For the MICS, Bangladesh was divided into rural and urban universes.  The urban universe consists of the four Statistical Metropolitan Areas (SMAs) of Dhaka, Chittagong, Khulna and Rajshahi plus the urban areas under the seventy one other municipality (pourasavas).  The rural universe was made up of the areas not included in the urban universe.


For generating estimates at different sub-national levels (such as district and divisional levels), the sample was drawn splitting the urban universe into 12 domains and the rural universe into 64 domains.  The domains were also referred to as the estimation areas, since the MICS was designed to provide, among others, separate estimates for each domain.  An urban domain may spread over one or more than one district.  But every rural domain was constructed with the areas taken from only one district.  Thus, the rural domains were often referred to as rural districts.


The MICS sample was a two stage sample.
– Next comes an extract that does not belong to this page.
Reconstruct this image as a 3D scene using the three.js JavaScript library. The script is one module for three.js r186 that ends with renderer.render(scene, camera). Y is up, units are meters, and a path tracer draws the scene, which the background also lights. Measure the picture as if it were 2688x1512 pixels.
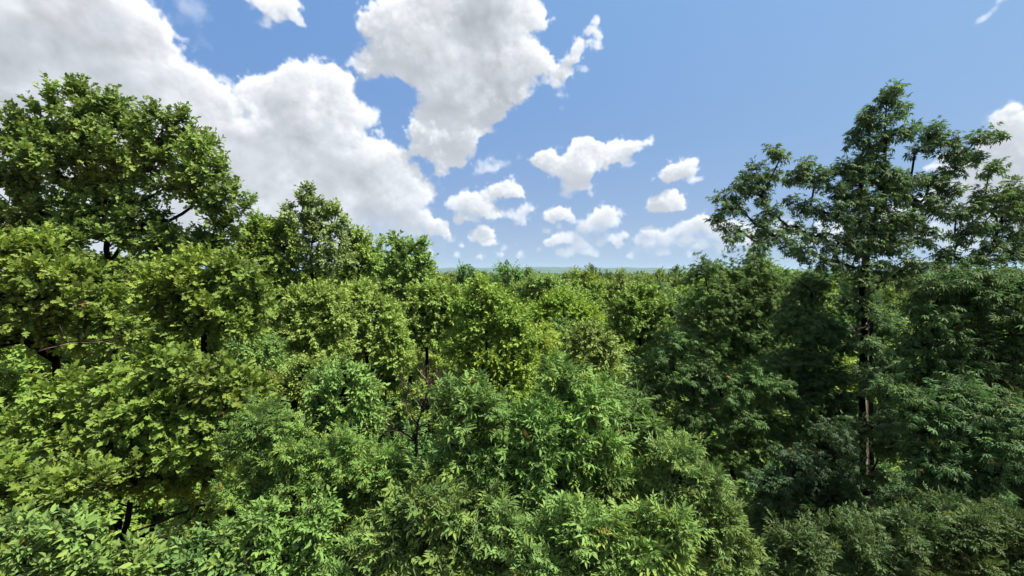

The first stage sample consists of 13/16 rural ‘Mouzas’ or urban ‘Mahallas’ selected with Probability Proportional to Size (PPS) from each of the 76 (64 rural and 12 urban) estimation areas.  Each selected rural ‘Mouza’ or urban ‘Mahalla’ was divided into clusters of 50 households, on average. The 1991 population census counts of households by Mouzas/Mahallas was used as the frame for the selections of Mouzas/Mahallas and for dividing a Mouza/Mahalla into the clusters of 50 households.  The number of clusters created in a rural ‘Mouza’ or urban ‘Mahalla’ was equal to the “census counts of households in the rural ‘Mouza’ or urban ‘Mahalla’ divided by 50”, rounded to the nearest integer.


The second stage sample was constructed by randomly picking one cluster from each of the selected rural ‘Mouza’/urban ‘Mahalla’.  Data were collected from all households in a selected cluster, covering all persons in the different target groups. In a household, interviews were usually conducted with mothers having under-five children.
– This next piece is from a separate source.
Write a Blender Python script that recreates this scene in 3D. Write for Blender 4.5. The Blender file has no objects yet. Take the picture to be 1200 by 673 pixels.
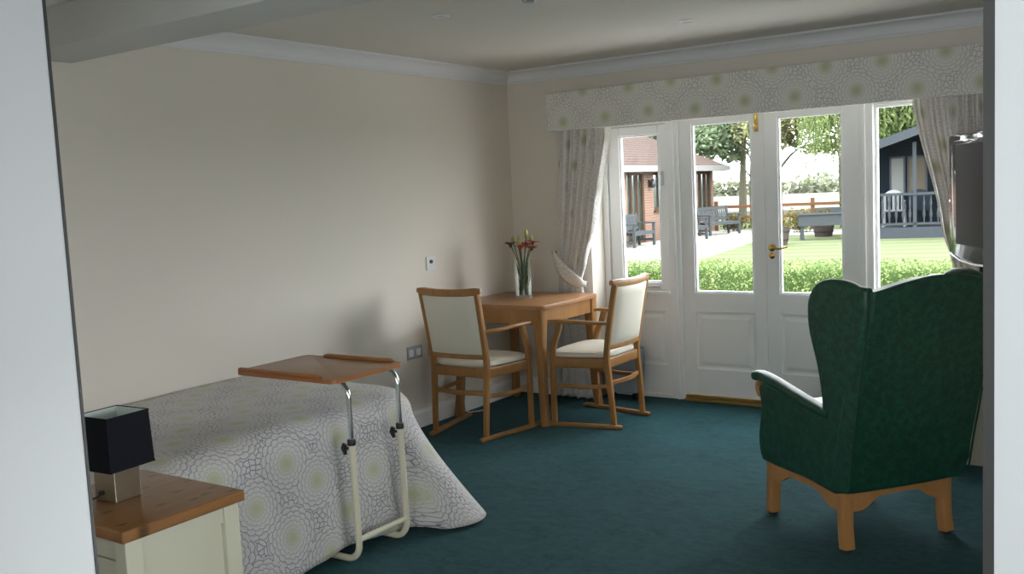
import bpy, bmesh, math, random
from mathutils import Vector, Matrix, noise
PI = math.pi
R = math.radians
SC = bpy.context.scene
COL = SC.collection
random.seed(7)

# ------------------------------------------------------------------ materials
class NT:
    def __init__(s, name):
        s.m = bpy.data.materials.new(name); s.m.use_nodes = True
        s.t = s.m.node_tree; s.t.nodes.clear()
        s.out = s.t.nodes.new('ShaderNodeOutputMaterial')
    def n(s, typ, ins=None, **props):
        nd = s.t.nodes.new(typ)
        for k, v in props.items(): setattr(nd, k, v)
        for k, v in (ins or {}).items(): s.set(nd.inputs[k], v)
        return nd
    def set(s, sock, v):
        if isinstance(v, bpy.types.NodeSocket): s.t.links.new(v, sock)
        elif isinstance(v, bpy.types.Node): s.t.links.new(v.outputs[0], sock)
        else:
            if isinstance(v, (tuple, list)) and len(v) == 3 and sock.type == 'RGBA': v = (*v, 1)
            sock.default_value = v
    def math(s, op, a, b=None, c=None, clamp=False):
        nd = s.n('ShaderNodeMath', operation=op, use_clamp=clamp)
        s.set(nd.inputs[0], a)
        if b is not None: s.set(nd.inputs[1], b)
        if c is not None: s.set(nd.inputs[2], c)
        return nd.outputs[0]
    def vmath(s, op, a, b=None):
        nd = s.n('ShaderNodeVectorMath', operation=op)
        s.set(nd.inputs[0], a)
        if b is not None: s.set(nd.inputs[1], b)
        return nd
    def mix(s, f, a, b, blend='MIX'):
        nd = s.n('ShaderNodeMix', data_type='RGBA', blend_type=blend)
        s.set(nd.inputs[0], f); s.set(nd.inputs[6], a); s.set(nd.inputs[7], b)
        return nd.outputs[2]
    def ramp(s, f, stops):
        nd = s.n('ShaderNodeValToRGB', {0: f}); cr = nd.color_ramp
        while len(cr.elements) < len(stops): cr.elements.new(0.5)
        for e, (p, c) in zip(cr.elements, stops):
            e.position = p; e.color = (*c, 1) if len(c) == 3 else c
        return nd.outputs[0]
    def smooth(s, v, a, b, x=0.0, y=1.0):
        nd = s.n('ShaderNodeMapRange', {0: v, 1: a, 2: b, 3: x, 4: y}, interpolation_type='SMOOTHSTEP')
        return nd.outputs[0]
    def coord(s, which='Object', scale=(1, 1, 1), rot=(0, 0, 0)):
        tc = s.n('ShaderNodeTexCoord')
        mp = s.n('ShaderNodeMapping', {0: tc.outputs[which], 2: rot, 3: scale})
        return mp.outputs[0]
    def noise(s, vec, scale, detail=3, rough=0.5, dist=0.0):
        return s.n('ShaderNodeTexNoise', {'Vector': vec, 'Scale': scale, 'Detail': detail, 'Roughness': rough, 'Distortion': dist}).outputs[0]
    def bump(s, h, strength=0.3, dist=0.01):
        return s.n('ShaderNodeBump', {'Height': h, 'Strength': strength, 'Distance': dist}).outputs[0]
    def bsdf(s, color, rough=0.5, metal=0.0, normal=None, **kw):
        nd = s.n('ShaderNodeBsdfPrincipled')
        s.set(nd.inputs['Base Color'], color); s.set(nd.inputs['Roughness'], rough); s.set(nd.inputs['Metallic'], metal)
        if normal is not None: s.set(nd.inputs['Normal'], normal)
        for k, v in kw.items(): s.set(nd.inputs[k.replace('_', ' ')], v)
        s.t.links.new(nd.outputs[0], s.out.inputs[0])
        return nd

def plain(name, col, rough=0.5, metal=0.0, var=0.06, nscale=6.0, bump=0.0, bscale=60, **kw):
    t = NT(name); co = t.coord()
    f = t.noise(co, nscale)
    a = tuple(max(0, c * (1 - var)) for c in col); b = tuple(min(1, c * (1 + var)) for c in col)
    c = t.mix(f, a, b)
    nm = t.bump(t.noise(co, bscale, 4), bump, 0.004) if bump else None
    t.bsdf(c, rough, metal, nm, **kw)
    return t.m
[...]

According to the modified design, the MICS sample for a year was constructed by including the old clusters from 75 percent of the estimation areas (domains) and selecting new clusters from the remaining 25 percent of the estimation areas. Clusters covered during the previous year were defined as the old clusters.  In new sampling, 16 clusters were selected from an estimation area, yielding an ultimate sample of 800 households from the estimation area.  It was thus calculated that the 1997 MICS was a sample of 52,100 households spread over 754 old clusters in 58 estimation areas (48 rural and 10 urban) and 288 new clusters in 18 estimation areas (16 rural and 2 urban).
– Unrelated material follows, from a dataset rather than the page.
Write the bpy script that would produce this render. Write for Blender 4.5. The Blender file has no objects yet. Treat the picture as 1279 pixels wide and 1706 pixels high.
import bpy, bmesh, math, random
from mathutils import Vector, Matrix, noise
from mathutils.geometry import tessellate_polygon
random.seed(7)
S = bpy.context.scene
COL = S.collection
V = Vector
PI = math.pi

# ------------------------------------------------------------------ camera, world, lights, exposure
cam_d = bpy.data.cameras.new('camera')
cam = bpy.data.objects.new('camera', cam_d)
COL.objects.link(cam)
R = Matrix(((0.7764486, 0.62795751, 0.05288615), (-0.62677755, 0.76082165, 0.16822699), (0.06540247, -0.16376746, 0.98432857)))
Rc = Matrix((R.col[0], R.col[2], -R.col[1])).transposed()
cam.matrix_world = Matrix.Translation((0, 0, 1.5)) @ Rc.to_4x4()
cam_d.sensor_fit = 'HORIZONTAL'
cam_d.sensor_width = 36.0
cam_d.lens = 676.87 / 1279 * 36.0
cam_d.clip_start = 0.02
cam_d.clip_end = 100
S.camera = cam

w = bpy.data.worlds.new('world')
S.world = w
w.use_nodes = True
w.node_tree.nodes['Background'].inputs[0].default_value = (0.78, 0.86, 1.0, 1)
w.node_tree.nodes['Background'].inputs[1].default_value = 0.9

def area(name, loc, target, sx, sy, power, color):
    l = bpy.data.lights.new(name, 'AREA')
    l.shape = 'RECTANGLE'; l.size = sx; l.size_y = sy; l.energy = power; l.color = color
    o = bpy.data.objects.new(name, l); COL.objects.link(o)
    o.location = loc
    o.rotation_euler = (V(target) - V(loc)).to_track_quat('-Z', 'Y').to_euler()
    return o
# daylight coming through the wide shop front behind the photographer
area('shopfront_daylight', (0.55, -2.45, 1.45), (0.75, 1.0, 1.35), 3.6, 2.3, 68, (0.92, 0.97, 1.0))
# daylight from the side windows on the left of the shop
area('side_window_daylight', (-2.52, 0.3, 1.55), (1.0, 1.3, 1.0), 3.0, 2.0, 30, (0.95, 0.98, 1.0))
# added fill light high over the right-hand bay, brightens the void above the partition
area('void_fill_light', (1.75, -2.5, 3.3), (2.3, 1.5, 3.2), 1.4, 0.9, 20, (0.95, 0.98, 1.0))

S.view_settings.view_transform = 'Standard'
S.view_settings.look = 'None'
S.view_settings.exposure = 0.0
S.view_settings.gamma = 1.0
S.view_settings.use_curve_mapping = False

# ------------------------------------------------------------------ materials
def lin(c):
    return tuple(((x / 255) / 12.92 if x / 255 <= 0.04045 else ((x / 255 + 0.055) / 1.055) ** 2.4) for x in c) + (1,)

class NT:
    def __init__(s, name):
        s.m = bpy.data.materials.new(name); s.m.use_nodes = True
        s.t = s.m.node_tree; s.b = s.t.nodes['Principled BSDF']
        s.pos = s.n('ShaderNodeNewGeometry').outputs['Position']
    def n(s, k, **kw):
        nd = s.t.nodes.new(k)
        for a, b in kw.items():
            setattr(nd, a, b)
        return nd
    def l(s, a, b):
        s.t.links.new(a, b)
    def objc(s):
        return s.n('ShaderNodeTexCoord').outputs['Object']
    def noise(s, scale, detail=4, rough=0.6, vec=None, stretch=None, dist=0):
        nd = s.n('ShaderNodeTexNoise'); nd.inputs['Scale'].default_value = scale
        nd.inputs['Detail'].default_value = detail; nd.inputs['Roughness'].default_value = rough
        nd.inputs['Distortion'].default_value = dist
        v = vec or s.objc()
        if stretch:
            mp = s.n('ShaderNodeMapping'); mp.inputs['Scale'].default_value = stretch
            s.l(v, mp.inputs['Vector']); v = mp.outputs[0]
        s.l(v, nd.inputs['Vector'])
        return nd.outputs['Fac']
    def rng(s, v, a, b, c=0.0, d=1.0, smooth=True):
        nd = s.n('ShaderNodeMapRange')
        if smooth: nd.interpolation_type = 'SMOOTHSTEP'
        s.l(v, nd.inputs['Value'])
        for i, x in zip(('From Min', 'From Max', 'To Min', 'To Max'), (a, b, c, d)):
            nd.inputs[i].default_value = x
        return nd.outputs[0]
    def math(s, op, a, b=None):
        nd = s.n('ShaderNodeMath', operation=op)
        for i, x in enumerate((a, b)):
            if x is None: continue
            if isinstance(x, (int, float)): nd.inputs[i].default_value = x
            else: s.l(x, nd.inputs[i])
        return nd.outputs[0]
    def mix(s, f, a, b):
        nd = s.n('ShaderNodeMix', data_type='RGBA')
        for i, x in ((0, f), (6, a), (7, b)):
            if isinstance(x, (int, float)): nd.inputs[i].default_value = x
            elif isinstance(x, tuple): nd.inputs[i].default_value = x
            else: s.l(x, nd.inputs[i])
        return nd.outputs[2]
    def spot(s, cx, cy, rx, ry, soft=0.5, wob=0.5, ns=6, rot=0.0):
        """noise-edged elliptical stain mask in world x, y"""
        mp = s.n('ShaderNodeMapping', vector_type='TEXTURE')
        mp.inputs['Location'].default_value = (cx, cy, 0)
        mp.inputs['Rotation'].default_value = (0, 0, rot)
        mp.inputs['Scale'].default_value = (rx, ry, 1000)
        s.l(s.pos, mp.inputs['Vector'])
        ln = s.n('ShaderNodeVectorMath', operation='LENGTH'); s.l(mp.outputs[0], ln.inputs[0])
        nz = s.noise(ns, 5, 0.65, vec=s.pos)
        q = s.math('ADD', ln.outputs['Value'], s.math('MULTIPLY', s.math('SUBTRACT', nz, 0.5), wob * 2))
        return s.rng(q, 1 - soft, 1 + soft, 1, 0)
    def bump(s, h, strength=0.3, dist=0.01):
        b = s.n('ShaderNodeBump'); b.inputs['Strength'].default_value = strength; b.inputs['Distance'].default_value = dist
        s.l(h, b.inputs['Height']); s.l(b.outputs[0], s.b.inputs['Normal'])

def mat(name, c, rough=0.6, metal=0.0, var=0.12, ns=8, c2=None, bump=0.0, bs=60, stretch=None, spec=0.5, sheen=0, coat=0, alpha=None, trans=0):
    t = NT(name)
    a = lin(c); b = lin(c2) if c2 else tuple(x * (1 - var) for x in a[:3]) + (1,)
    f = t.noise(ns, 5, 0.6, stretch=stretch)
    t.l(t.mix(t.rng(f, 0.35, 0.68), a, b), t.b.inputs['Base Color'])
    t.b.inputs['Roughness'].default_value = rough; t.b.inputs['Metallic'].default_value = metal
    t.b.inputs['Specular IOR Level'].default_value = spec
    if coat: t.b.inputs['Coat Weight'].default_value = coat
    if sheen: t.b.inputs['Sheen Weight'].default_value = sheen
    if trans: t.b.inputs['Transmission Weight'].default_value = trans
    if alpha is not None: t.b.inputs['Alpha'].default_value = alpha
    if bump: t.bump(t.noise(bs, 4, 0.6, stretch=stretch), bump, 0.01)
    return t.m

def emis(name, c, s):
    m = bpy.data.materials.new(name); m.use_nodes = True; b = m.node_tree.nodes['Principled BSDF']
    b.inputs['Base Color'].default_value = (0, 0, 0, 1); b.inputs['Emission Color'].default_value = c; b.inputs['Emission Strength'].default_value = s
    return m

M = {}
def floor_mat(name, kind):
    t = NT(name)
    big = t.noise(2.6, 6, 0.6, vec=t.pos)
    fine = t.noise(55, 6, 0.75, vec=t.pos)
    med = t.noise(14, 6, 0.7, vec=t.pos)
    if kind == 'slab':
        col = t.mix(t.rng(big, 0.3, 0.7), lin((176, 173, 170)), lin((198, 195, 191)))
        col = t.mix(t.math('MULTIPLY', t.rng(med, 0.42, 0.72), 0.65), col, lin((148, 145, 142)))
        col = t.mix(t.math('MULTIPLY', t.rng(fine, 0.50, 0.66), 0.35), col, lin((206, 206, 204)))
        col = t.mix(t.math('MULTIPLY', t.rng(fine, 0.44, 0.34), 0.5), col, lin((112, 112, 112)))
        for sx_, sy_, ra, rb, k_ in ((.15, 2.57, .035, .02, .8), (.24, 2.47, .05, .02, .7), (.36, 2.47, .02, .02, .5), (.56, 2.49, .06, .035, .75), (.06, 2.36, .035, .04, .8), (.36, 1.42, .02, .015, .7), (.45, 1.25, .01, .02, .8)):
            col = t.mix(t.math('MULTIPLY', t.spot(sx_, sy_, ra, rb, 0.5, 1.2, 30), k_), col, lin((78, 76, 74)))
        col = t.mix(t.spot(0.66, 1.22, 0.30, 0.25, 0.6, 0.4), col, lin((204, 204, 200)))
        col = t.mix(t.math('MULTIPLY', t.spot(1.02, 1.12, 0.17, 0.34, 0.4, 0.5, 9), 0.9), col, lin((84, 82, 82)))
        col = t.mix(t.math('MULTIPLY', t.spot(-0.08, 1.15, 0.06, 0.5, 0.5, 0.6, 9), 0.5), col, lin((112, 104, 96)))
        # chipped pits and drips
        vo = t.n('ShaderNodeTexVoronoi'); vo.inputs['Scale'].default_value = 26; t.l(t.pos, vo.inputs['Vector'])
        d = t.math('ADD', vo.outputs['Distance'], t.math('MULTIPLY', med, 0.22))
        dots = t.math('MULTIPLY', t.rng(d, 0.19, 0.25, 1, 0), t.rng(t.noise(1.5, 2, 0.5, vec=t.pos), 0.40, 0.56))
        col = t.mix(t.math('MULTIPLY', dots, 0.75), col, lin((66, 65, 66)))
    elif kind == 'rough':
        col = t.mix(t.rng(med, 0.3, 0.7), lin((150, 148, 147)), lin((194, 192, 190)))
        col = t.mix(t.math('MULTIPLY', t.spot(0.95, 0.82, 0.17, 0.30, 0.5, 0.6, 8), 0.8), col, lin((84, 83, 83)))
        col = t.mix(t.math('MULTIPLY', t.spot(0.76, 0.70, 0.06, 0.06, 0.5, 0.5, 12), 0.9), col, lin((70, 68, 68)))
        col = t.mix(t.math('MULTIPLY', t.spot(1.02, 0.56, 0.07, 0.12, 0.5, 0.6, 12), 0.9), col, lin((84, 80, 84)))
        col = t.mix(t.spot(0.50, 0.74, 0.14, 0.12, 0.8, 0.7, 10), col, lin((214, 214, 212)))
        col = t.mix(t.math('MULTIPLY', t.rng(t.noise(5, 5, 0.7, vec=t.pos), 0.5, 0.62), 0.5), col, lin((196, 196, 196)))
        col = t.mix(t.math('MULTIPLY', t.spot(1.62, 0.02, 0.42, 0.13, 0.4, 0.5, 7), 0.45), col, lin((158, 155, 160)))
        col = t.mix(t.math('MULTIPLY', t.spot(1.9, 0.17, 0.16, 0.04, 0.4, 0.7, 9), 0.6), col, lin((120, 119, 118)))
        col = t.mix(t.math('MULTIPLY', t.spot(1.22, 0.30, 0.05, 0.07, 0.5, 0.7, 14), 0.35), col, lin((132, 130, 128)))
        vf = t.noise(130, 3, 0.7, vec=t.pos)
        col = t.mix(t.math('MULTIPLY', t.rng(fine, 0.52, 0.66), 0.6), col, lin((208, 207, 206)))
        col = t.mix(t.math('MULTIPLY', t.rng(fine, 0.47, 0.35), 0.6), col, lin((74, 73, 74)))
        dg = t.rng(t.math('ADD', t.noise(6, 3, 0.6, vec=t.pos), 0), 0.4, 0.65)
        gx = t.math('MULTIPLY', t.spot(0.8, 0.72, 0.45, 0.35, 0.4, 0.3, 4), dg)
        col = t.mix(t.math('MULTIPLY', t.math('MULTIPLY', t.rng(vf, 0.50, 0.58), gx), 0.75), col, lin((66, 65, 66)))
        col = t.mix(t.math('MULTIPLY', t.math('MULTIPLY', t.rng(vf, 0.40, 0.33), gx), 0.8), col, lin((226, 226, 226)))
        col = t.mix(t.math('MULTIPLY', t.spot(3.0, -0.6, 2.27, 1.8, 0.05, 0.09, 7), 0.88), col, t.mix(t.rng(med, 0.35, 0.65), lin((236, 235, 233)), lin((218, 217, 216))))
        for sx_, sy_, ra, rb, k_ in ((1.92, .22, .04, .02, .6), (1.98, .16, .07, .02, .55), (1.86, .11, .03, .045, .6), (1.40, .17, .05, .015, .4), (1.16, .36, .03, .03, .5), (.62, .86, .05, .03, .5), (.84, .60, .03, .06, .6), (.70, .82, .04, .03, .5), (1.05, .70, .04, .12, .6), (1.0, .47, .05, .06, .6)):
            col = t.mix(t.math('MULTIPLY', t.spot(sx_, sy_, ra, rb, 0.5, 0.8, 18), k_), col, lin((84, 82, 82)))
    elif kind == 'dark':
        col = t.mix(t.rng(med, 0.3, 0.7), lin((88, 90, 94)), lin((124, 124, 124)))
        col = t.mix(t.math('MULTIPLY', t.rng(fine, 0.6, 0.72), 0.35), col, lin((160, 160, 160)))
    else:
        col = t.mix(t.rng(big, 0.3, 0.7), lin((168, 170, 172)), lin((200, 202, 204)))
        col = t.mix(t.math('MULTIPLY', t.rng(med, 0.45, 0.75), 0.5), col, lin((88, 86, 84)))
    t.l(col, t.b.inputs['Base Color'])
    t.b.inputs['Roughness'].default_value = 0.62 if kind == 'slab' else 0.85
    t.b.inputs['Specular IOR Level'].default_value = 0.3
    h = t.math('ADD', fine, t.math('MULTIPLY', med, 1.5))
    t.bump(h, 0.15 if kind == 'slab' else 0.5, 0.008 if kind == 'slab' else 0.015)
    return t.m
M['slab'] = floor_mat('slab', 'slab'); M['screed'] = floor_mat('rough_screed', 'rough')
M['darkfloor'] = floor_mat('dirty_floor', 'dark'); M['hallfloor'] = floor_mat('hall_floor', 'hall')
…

The specific activities were carried out for the collection of data including participation in a five day TOT for the coordinators. This training were organized jointly by BBS and UNICEF, recruitment of the enumerators and other field personnel, submission of the enumerator’s training program schedule to BBS and UNICEF before starting the enumerator’s training, conducting training of the enumerators and other field personnel on activities relating to the field work, and carrying out field testing of the questionnaire, submission of the schedule of field work for data collection to the BBS and UNICEF before sending the enumerators to the field, conducting the field work for collection of data from the selected clusters, the cluster lists and household lists were provided by BBS and UNICEF, conducting the editing work for the filled-in questionnaires, submission of all filled-in questionnaires to the Project Director, BBS, Goals Monitoring Projects and submission of a brief field report on the constraints faced, including recommendations. 


The survey contract was jointly awarded by the UNICEF and the Bangladesh Bureau of Statistics (BBS).